Extra Space Storage is revving up its third-party management engine, undeterred by rival Public Storage’s plan to make a hard run at the business.

In 2017, Salt Lake City, UT-based Extra Space brought 156 facilities into its program for managing properties on behalf of third-party owners; about half of those locations were newly built facilities. At the end of last year, Extra Space had 422 locations in its third-party management portfolio.

So far this year, Extra Space has added another 19 facilities to the third-party management mix. By the end of 2018, the REIT expects to have added well over 100 locations to the third-party management program, CEO Joseph Margolis told Wall Street analysts Feb. 21.

Small but strategic

For 2018, Extra Space is forecasting up to $47 million in revenue from third-party management fees and “other income,” up from nearly $39.4 million last year. That’s a tiny, but valued, sliver of the $1.1 billion in total revenue posted in 2017.

Margolis said third-party facilities enable Extra Space to boost revenue, scalability and market density. In addition, he said, the management program bulks up the REIT’s acquisition pipeline. Margolis noted that more than 80 percent of the company’s acquisitions in 2017 came from off-market deals, including third-party facilities.

Acquisitions and third-party management will fuel “solid external growth” in 2018, Margolis said.

Bring it on

In terms of third-party management, Margolis doesn’t appear to be worried about recently beefed-up competition from Glendale, CA-based Public Storage.

As part of a series of management changes unveiled Feb. 20, Public Storage said it promoted Pete Panos, executive vice president of operations, to a newly created role — president of third-party management. Panos has been tasked with growing the REIT’s third-party management platform, which today comprises only about 30 facilities.

Ron Havner, who’s stepping down as CEO of Public Storage effective Jan. 1, 2019, suggested during a call with analysts that the company may pass more profits on to third-party operators than other operators.

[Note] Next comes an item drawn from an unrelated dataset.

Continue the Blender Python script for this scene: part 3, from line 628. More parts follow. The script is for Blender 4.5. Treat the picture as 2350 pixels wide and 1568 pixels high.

“I don’t think it’s going to be a big profit generator for us, because we plan to pass through most of the benefits to the operators for which we’ll be providing the service,” Havner said. “So it’s kind of an Amazon strategy, where we’re going to pass most of the benefits from the tenant insurance and the benefits of operating our platform on to the owners for which we provide the service.”

He added that he’d be fine with Public Storage eking out only a “modest profit” from third-party management in the first couple of years of the new initiative.

Focus on performance

Margolis acknowledged Public Storage’s grab for market share in third-party management “is not a good thing, and we’re going to have to compete with them.”

But he added that as long as Extra Space’s results for third-party management exceed those of its rivals, “we can have a very good argument about why people should choose us for management.”

At the same time, Margolis said the “overall pie” for third-party management is expanding as more independent operators realize they need professional management to compete against better-equipped REITs.

Here are some of the 2017 financial highlights for Extra Space:

  • Same-store revenue at 701 locations increased 5.1 percent and same-store NOI grew 6.9 percent compared with 2016. For 2018, Extra Space is predicting same-store revenue growth of 3.25 percent to 4.25 percent, and same-store NOI growth of 3 percent to 4.5 percent.
  • The REIT spent about $576.1 million to buy 30 existing facilities and nine certificate-of-occupancy facilities, as well as joint venture partners’ interests in six facilities.
  • The company ended 2017 with an occupancy rate of 91.9 percent, up slightly from 91.5 percent at the close of 2016.
  • Major markets with revenue growth above the company’s portfolio average for 2017 include Hawaii; Las Vegas, NV; Los Angeles, CA; Phoenix, AZ;and Sacramento, CA.
  • Major markets with revenue growth below the company’s portfolio average for 2017 include Boston, MA; Dallas, TX; Denver, CO; and Houston, TX.